Ulu önder Mustafa Kemal Atatürk'ün hastalığı iyice ilerlemiştir, doktorlar enginar yemesinin iyi olacağını söylerler. Fakat sonbahar enginarın mevsimi olmadığı için bulunması zordur. Hatay'da taze enginar bulunabileceğini öğrenirler ve hemen sipariş verirler. Ama o enginar geldiğinde her şey için çok geçtir.
İşte Atatürk'ün vefatından önce istediği o yemek...
Dolmabahçe'de hasta yatağında uykusundan uyanan Mustafa Kemal, "Neden bana enginar yedirmiyorsunuz hala?" diye sorar. Hatay'dan gelmek üzere olduğunu söylerler. 10 Kasım'da saat 9'u 5 geçe ise Atatürk gözlerini hayata kapatır.
Enginar gelir. Ancak Atatürk, enginarı yiyemeden vefat etmiştir. Bazı kaynaklar Atatürk'ün enginarı daha önce hiç yemediğini iddia ediyor. Bu söylenti ise içinde çok fazla doğruluk barındırmıyor. Çünkü enginar, Ege ve Akdeniz mutfağının yaygın bir yiyeceği olmanın dışında Avrupa'da da bilinen ve yenilen bir sebzedir.
Bırakın enginarı, Avrupa'da kuşkonmaz yiyip tadını seven Atatürk, tohumlarını getirtip Yalova'daki devlet çiftliğinde yetiştirmiştir. Haşlanmış kuşkonmaz sevdiği yemekler arasındadır.

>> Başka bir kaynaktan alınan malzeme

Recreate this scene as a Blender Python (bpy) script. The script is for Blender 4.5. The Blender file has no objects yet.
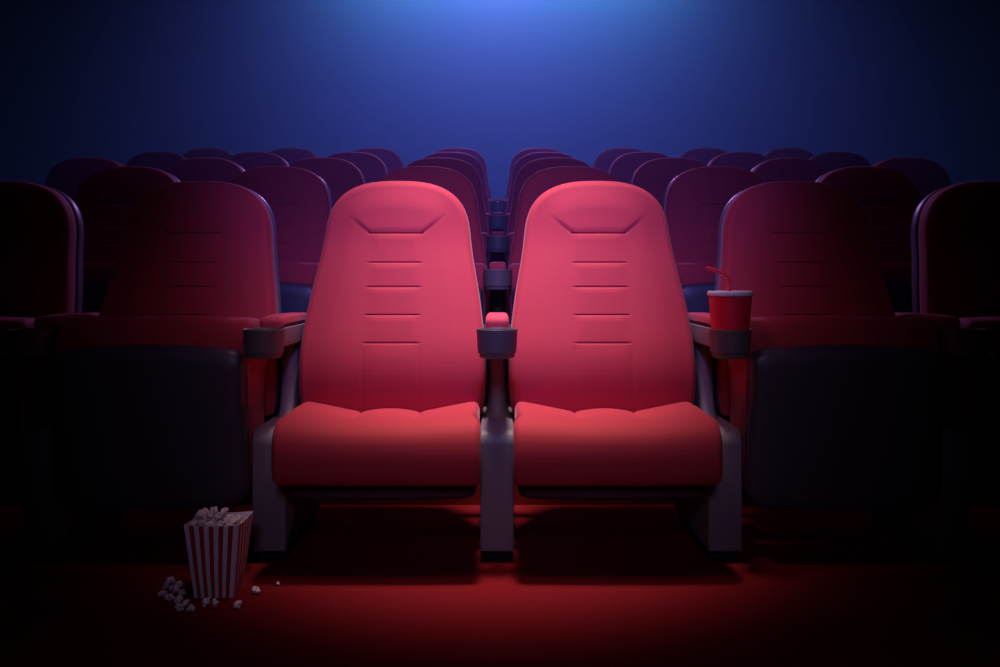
import bpy, bmesh, math, random
from mathutils import Vector, Matrix, noise

scene = bpy.context.scene
COL = scene.collection
PI = math.pi
random.seed(11)

# ------------------------------------------------------------------ helpers
def lerp(a, b, t): return a + (b - a) * t
def clamp(v, a=0.0, b=1.0): return max(a, min(b, v))
def sstep(a, b, v):
    t = clamp((v - a) / (b - a))
    return t * t * (3 - 2 * t)
def table(tab, v):
    """smooth (Catmull-Rom) lookup in a sorted table"""
    n = len(tab)
    if v <= tab[0][0]: return tab[0][1]
    if v >= tab[-1][0]: return tab[-1][1]
    for i in range(n - 1):
        if tab[i][0] <= v <= tab[i + 1][0]:
            x1, y1 = tab[i]; x2, y2 = tab[i + 1]
            x0, y0 = tab[max(i - 1, 0)]; x3, y3 = tab[min(i + 2, n - 1)]
            h = x2 - x1
            m1 = (y2 - y0) / (x2 - x0); m2 = (y3 - y1) / (x3 - x1)
            t = (v - x1) / h
            return ((2*t**3 - 3*t**2 + 1) * y1 + (t**3 - 2*t**2 + t) * h * m1
                    + (-2*t**3 + 3*t**2) * y2 + (t**3 - t**2) * h * m2)
def spline(pts, per=6):
    """open chord-length Catmull-Rom polyline through 2-D points (no overshoot at uneven spacing)"""
    out = []
    n = len(pts)
    D = [max(math.dist(pts[i], pts[i+1]), 1e-9) for i in range(n-1)]
    def tan(i):
        if i == 0: return tuple((b-a)/D[0] for a, b in zip(pts[0], pts[1]))
        if i == n-1: return tuple((b-a)/D[-1] for a, b in zip(pts[-2], pts[-1]))
        return tuple((b-a)/D[i-1] - (c-a)/(D[i-1]+D[i]) + (c-b)/D[i] for a, b, c in zip(pts[i-1], pts[i], pts[i+1]))
    T = [tan(i) for i in range(n)]
    for i in range(n - 1):
        d = D[i]
        for k in range(per):
            t = k / per
            h = (2*t**3 - 3*t**2 + 1, t**3 - 2*t**2 + t, -2*t**3 + 3*t**2, t**3 - t**2)
            out.append(tuple(h[0]*p + h[1]*d*m + h[2]*q + h[3]*d*r
                             for p, q, m, r in zip(pts[i], pts[i+1], T[i], T[i+1])))
    out.append(tuple(pts[-1]))
    return out

def rpoly(pts, seg=5):
    """closed polygon with rounded corners: pts are (y, z, radius)"""
    out = []
    n = len(pts)
    for i in range(n):
        p = Vector(pts[i][:2]); a = Vector(pts[i-1][:2]); c = Vector(pts[(i+1) % n][:2])
        u = (a - p).normalized(); v = (c - p).normalized()
        ang = u.angle(v)
        t = pts[i][2] / math.tan(ang/2)
        cen = p + (u + v).normalized() * (pts[i][2] / math.sin(ang/2))
        s0 = p + u*t - cen; s1 = p + v*t - cen
        for k in range(seg + 1):
            d = s0.lerp(s1, k/seg); d = d.normalized() * pts[i][2]
            out.append((cen.x + d.x, cen.y + d.y))
    return out

def link_mesh(name, bm, mats, parent=None, smooth=True, angle=None):
    bmesh.ops.recalc_face_normals(bm, faces=bm.faces[:])
    me = bpy.data.meshes.new(name)
    bm.to_mesh(me); bm.free()
    for m in (mats if isinstance(mats, (list, tuple)) else [mats]): me.materials.append(m)
    if smooth:
        me.polygons.foreach_set('use_smooth', [True] * len(me.polygons))
        if angle: me.set_sharp_from_angle(angle=math.radians(angle))
    o = bpy.data.objects.new(name, me)
    COL.objects.link(o)
    if parent: o.parent = parent
    return o

def empty(name, loc=(0, 0, 0)):
    o = bpy.data.objects.new(name, None)
    o.empty_display_size = 0.1
    o.location = loc
    COL.objects.link(o)
    return o

def tag(o, label=None, cat=None, group=None, kind=None):
    if label: o['label'] = label
    if cat: o['category'] = cat
    if group: o['group'] = group
    if kind: o['kind'] = kind
    return o

def dup(root, loc):
    r = root.copy(); COL.objects.link(r); r.location = loc
    for ch in list(root.children):
        c = ch.copy(); COL.objects.link(c); c.parent = r
        for g in list(ch.children):
            d = g.copy(); COL.objects.link(d); d.parent = c
    return r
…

"Ata'nın en sevdiği yemek nedir?" sorusunun cevabı ise; yağlı fasulye yani kuru fasulyedir. Öğrencilik yıllarında alıştığı ve vazgeçemediği bir yemektir. Öyle ki aşçılar her zaman kaynayan bir tencere kuru fasulye bulundururlardı.
Çünkü Atatürk, günün herhangi bir saatinde yağlı fasulye ve pilav isteyebilirdi. Gece geç saatte ve sabahları da iki yumurtalı peynirli omlet yerdi. Etli taze bamya sevdiği yemeklerdendi.
Mustafa Kemal'in sevdiği yemeklerden biri olan karnıyarığı ise pilavla karıştırarak yerdi. Selanik usulü ıspanaklı börek annesinin damakta kalan özel bir hatırasıdır. Masasında her zaman bulunan meze favaydı.
Leblebiyi sevdiği herkesçe bilinirdi. Hatta bazen mutfak çalışanlarını ziyarete gider, onlarla konuşur, cebinden çıkardığı leblebileri etrafını sarmış görevlilerin avuçlarına bırakırdı.
Yalnız başına yemek yemekten hoşlanmayan Mustafa Kemal Atatürk, sofrasının hep kalabalık olmasını isterdi. Genellikle az yer ve sofradan tok kalkmazdı. Müzik olsun isterdi ve zaman zaman saz heyetlerine kendisi de eşlik ederdi.